Saturday, December 4, 2010

'Little Miss Sunshine'

I remember this film initially being promoted and hyped as "Steve Carell in a serious role." He'd had "The Daily Show" fame on top of Anchorman and The 40-Year-Old Virgin. Therefore, playing the gay, suicidal Marcel Proust scholar was considered a seachange in Carell's career.

However, you come away from watching Little Miss Sunshine completely impressed with the people you weren't aware of like Paul Dano, Abigail Breslin and Alan Arkin.

Dano's on Joseph Gordon-Levitt level with me: I watch anything he's in. He's absolutely awesome in this film and he's fantastic in There Will Be Blood.

Breslin is an actress that had that one fleeting moment. She's gone on to do other films and they all suck and chances are she'll never be in anything worthwhile for the rest of her life. And that's OK. You don't need to set the world on fire twice in a lifetime. Most never do and Breslin happened to do it as a 10 year old.

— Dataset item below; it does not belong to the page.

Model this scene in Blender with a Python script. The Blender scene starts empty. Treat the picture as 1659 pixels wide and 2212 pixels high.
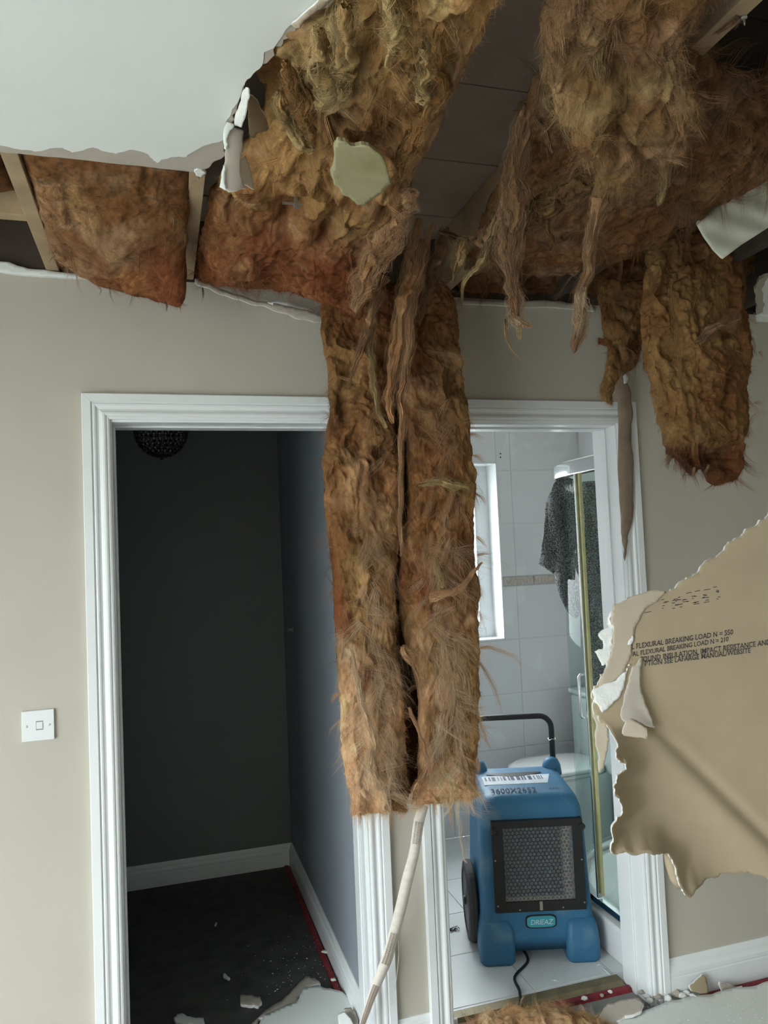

Why was she so good? It wasn't her acting chops or her performance, per se. It was the look. The tacky clothes, the glasses and that awkward body that hadn't quite gotten rid of that baby fat and hadn't evolved into the slender, longer frame that she's surely adopt with age. They captured her on film at the perfect time. The scene where Dano's Dwayne lifts Breslin's Oliver up a steep embankment and her poochy belly sticking out is accidentally awesome. It sorta makes the film. That you can't teach and you can't script or storyboard.